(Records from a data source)
---------------

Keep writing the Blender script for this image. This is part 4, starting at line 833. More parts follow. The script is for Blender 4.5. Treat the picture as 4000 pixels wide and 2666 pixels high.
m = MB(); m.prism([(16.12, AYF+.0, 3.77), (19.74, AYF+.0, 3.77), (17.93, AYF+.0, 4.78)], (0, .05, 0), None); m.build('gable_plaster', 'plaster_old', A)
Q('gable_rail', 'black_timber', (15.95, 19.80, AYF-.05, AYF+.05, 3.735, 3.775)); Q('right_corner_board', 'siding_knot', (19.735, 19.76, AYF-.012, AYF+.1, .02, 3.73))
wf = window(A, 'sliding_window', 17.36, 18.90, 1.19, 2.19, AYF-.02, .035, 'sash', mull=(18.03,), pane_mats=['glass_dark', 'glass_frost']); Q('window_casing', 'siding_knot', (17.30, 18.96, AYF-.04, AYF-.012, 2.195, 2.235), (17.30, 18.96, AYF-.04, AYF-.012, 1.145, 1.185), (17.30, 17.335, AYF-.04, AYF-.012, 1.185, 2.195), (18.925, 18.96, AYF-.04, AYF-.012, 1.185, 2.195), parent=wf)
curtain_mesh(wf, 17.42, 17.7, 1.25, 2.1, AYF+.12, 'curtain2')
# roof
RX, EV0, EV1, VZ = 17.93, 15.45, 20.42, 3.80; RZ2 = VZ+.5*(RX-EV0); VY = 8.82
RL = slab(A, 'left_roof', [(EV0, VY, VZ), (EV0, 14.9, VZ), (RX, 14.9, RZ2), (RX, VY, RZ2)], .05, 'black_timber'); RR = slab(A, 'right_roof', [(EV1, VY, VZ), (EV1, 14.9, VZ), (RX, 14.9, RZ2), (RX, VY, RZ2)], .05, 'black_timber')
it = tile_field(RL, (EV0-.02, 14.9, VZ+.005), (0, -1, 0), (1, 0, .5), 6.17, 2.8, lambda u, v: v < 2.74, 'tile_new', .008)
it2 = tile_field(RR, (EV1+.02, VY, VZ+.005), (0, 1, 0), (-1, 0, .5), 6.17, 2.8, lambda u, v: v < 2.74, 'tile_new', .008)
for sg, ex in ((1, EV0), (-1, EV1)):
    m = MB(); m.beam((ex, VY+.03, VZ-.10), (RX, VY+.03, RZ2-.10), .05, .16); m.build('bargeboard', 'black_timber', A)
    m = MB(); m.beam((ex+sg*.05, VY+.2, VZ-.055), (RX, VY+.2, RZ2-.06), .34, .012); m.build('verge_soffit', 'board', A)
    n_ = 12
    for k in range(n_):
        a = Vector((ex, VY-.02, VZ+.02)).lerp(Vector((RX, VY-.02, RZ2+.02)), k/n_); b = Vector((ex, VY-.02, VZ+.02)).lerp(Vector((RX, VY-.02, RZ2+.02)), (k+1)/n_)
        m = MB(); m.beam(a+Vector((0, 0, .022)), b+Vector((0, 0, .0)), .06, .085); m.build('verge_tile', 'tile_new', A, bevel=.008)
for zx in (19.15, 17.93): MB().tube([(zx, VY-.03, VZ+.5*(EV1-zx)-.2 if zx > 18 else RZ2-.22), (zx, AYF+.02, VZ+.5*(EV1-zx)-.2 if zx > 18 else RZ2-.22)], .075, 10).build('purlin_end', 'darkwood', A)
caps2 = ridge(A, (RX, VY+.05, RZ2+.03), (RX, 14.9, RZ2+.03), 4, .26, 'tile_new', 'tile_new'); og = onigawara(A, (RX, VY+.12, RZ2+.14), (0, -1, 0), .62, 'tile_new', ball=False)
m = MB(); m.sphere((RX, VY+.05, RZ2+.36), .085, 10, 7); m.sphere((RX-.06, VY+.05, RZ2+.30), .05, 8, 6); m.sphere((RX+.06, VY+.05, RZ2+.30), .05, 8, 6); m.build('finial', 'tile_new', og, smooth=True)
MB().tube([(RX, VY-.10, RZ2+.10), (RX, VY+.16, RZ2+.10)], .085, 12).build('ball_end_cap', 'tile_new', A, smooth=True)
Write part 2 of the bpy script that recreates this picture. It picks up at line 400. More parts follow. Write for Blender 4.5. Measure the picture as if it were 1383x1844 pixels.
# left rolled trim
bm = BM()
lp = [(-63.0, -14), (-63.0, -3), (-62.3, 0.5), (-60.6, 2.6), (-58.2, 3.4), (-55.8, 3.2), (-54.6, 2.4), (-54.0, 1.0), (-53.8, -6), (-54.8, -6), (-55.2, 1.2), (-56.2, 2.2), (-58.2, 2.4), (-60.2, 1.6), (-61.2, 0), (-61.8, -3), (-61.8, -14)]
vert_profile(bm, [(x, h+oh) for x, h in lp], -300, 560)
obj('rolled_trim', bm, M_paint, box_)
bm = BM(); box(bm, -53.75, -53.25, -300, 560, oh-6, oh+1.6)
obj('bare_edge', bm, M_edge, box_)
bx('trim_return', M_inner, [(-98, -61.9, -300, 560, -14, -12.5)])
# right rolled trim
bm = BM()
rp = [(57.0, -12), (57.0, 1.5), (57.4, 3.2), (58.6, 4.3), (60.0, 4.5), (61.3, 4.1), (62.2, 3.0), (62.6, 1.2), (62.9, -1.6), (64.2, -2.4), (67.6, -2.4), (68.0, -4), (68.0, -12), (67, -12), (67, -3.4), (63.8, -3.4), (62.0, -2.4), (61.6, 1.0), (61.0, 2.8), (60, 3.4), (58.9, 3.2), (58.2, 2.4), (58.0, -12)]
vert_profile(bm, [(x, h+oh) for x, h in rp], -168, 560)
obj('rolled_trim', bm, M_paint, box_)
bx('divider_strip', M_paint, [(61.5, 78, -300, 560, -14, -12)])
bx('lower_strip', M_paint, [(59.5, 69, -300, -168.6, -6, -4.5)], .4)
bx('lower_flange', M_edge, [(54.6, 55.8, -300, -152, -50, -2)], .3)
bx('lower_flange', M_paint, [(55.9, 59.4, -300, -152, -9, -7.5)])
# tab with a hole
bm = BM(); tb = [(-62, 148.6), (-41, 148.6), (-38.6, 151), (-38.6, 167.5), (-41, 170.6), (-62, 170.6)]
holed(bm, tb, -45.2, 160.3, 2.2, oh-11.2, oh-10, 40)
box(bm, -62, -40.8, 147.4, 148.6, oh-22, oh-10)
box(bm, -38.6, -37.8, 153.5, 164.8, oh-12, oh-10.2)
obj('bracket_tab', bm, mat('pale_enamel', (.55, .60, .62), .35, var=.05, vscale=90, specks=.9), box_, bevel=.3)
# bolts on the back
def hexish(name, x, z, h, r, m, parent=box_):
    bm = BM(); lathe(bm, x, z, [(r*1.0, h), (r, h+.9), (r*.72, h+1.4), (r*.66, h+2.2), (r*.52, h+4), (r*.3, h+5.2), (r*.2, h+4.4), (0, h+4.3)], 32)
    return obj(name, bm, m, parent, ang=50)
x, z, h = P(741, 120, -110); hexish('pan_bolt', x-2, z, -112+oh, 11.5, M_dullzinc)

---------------

Repeat all of the records above exactly as written.

Solution to the problem:
Keep writing the Blender script for this image. This is part 4, starting at line 833. More parts follow. The script is for Blender 4.5. Treat the picture as 4000 pixels wide and 2666 pixels high.
m = MB(); m.prism([(16.12, AYF+.0, 3.77), (19.74, AYF+.0, 3.77), (17.93, AYF+.0, 4.78)], (0, .05, 0), None); m.build('gable_plaster', 'plaster_old', A)
Q('gable_rail', 'black_timber', (15.95, 19.80, AYF-.05, AYF+.05, 3.735, 3.775)); Q('right_corner_board', 'siding_knot', (19.735, 19.76, AYF-.012, AYF+.1, .02, 3.73))
wf = window(A, 'sliding_window', 17.36, 18.90, 1.19, 2.19, AYF-.02, .035, 'sash', mull=(18.03,), pane_mats=['glass_dark', 'glass_frost']); Q('window_casing', 'siding_knot', (17.30, 18.96, AYF-.04, AYF-.012, 2.195, 2.235), (17.30, 18.96, AYF-.04, AYF-.012, 1.145, 1.185), (17.30, 17.335, AYF-.04, AYF-.012, 1.185, 2.195), (18.925, 18.96, AYF-.04, AYF-.012, 1.185, 2.195), parent=wf)
curtain_mesh(wf, 17.42, 17.7, 1.25, 2.1, AYF+.12, 'curtain2')
# roof
RX, EV0, EV1, VZ = 17.93, 15.45, 20.42, 3.80; RZ2 = VZ+.5*(RX-EV0); VY = 8.82
RL = slab(A, 'left_roof', [(EV0, VY, VZ), (EV0, 14.9, VZ), (RX, 14.9, RZ2), (RX, VY, RZ2)], .05, 'black_timber'); RR = slab(A, 'right_roof', [(EV1, VY, VZ), (EV1, 14.9, VZ), (RX, 14.9, RZ2), (RX, VY, RZ2)], .05, 'black_timber')
it = tile_field(RL, (EV0-.02, 14.9, VZ+.005), (0, -1, 0), (1, 0, .5), 6.17, 2.8, lambda u, v: v < 2.74, 'tile_new', .008)
it2 = tile_field(RR, (EV1+.02, VY, VZ+.005), (0, 1, 0), (-1, 0, .5), 6.17, 2.8, lambda u, v: v < 2.74, 'tile_new', .008)
for sg, ex in ((1, EV0), (-1, EV1)):
    m = MB(); m.beam((ex, VY+.03, VZ-.10), (RX, VY+.03, RZ2-.10), .05, .16); m.build('bargeboard', 'black_timber', A)
    m = MB(); m.beam((ex+sg*.05, VY+.2, VZ-.055), (RX, VY+.2, RZ2-.06), .34, .012); m.build('verge_soffit', 'board', A)
    n_ = 12
    for k in range(n_):
        a = Vector((ex, VY-.02, VZ+.02)).lerp(Vector((RX, VY-.02, RZ2+.02)), k/n_); b = Vector((ex, VY-.02, VZ+.02)).lerp(Vector((RX, VY-.02, RZ2+.02)), (k+1)/n_)
        m = MB(); m.beam(a+Vector((0, 0, .022)), b+Vector((0, 0, .0)), .06, .085); m.build('verge_tile', 'tile_new', A, bevel=.008)
for zx in (19.15, 17.93): MB().tube([(zx, VY-.03, VZ+.5*(EV1-zx)-.2 if zx > 18 else RZ2-.22), (zx, AYF+.02, VZ+.5*(EV1-zx)-.2 if zx > 18 else RZ2-.22)], .075, 10).build('purlin_end', 'darkwood', A)
caps2 = ridge(A, (RX, VY+.05, RZ2+.03), (RX, 14.9, RZ2+.03), 4, .26, 'tile_new', 'tile_new'); og = onigawara(A, (RX, VY+.12, RZ2+.14), (0, -1, 0), .62, 'tile_new', ball=False)
m = MB(); m.sphere((RX, VY+.05, RZ2+.36), .085, 10, 7); m.sphere((RX-.06, VY+.05, RZ2+.30), .05, 8, 6); m.sphere((RX+.06, VY+.05, RZ2+.30), .05, 8, 6); m.build('finial', 'tile_new', og, smooth=True)
MB().tube([(RX, VY-.10, RZ2+.10), (RX, VY+.16, RZ2+.10)], .085, 12).build('ball_end_cap', 'tile_new', A, smooth=True)
Write part 2 of the bpy script that recreates this picture. It picks up at line 400. More parts follow. Write for Blender 4.5. Measure the picture as if it were 1383x1844 pixels.
# left rolled trim
bm = BM()
lp = [(-63.0, -14), (-63.0, -3), (-62.3, 0.5), (-60.6, 2.6), (-58.2, 3.4), (-55.8, 3.2), (-54.6, 2.4), (-54.0, 1.0), (-53.8, -6), (-54.8, -6), (-55.2, 1.2), (-56.2, 2.2), (-58.2, 2.4), (-60.2, 1.6), (-61.2, 0), (-61.8, -3), (-61.8, -14)]
vert_profile(bm, [(x, h+oh) for x, h in lp], -300, 560)
obj('rolled_trim', bm, M_paint, box_)
bm = BM(); box(bm, -53.75, -53.25, -300, 560, oh-6, oh+1.6)
obj('bare_edge', bm, M_edge, box_)
bx('trim_return', M_inner, [(-98, -61.9, -300, 560, -14, -12.5)])
# right rolled trim
bm = BM()
rp = [(57.0, -12), (57.0, 1.5), (57.4, 3.2), (58.6, 4.3), (60.0, 4.5), (61.3, 4.1), (62.2, 3.0), (62.6, 1.2), (62.9, -1.6), (64.2, -2.4), (67.6, -2.4), (68.0, -4), (68.0, -12), (67, -12), (67, -3.4), (63.8, -3.4), (62.0, -2.4), (61.6, 1.0), (61.0, 2.8), (60, 3.4), (58.9, 3.2), (58.2, 2.4), (58.0, -12)]
vert_profile(bm, [(x, h+oh) for x, h in rp], -168, 560)
obj('rolled_trim', bm, M_paint, box_)
bx('divider_strip', M_paint, [(61.5, 78, -300, 560, -14, -12)])
bx('lower_strip', M_paint, [(59.5, 69, -300, -168.6, -6, -4.5)], .4)
bx('lower_flange', M_edge, [(54.6, 55.8, -300, -152, -50, -2)], .3)
bx('lower_flange', M_paint, [(55.9, 59.4, -300, -152, -9, -7.5)])
# tab with a hole
bm = BM(); tb = [(-62, 148.6), (-41, 148.6), (-38.6, 151), (-38.6, 167.5), (-41, 170.6), (-62, 170.6)]
holed(bm, tb, -45.2, 160.3, 2.2, oh-11.2, oh-10, 40)
box(bm, -62, -40.8, 147.4, 148.6, oh-22, oh-10)
box(bm, -38.6, -37.8, 153.5, 164.8, oh-12, oh-10.2)
obj('bracket_tab', bm, mat('pale_enamel', (.55, .60, .62), .35, var=.05, vscale=90, specks=.9), box_, bevel=.3)
# bolts on the back
def hexish(name, x, z, h, r, m, parent=box_):
    bm = BM(); lathe(bm, x, z, [(r*1.0, h), (r, h+.9), (r*.72, h+1.4), (r*.66, h+2.2), (r*.52, h+4), (r*.3, h+5.2), (r*.2, h+4.4), (0, h+4.3)], 32)
    return obj(name, bm, m, parent, ang=50)
x, z, h = P(741, 120, -110); hexish('pan_bolt', x-2, z, -112+oh, 11.5, M_dullzinc)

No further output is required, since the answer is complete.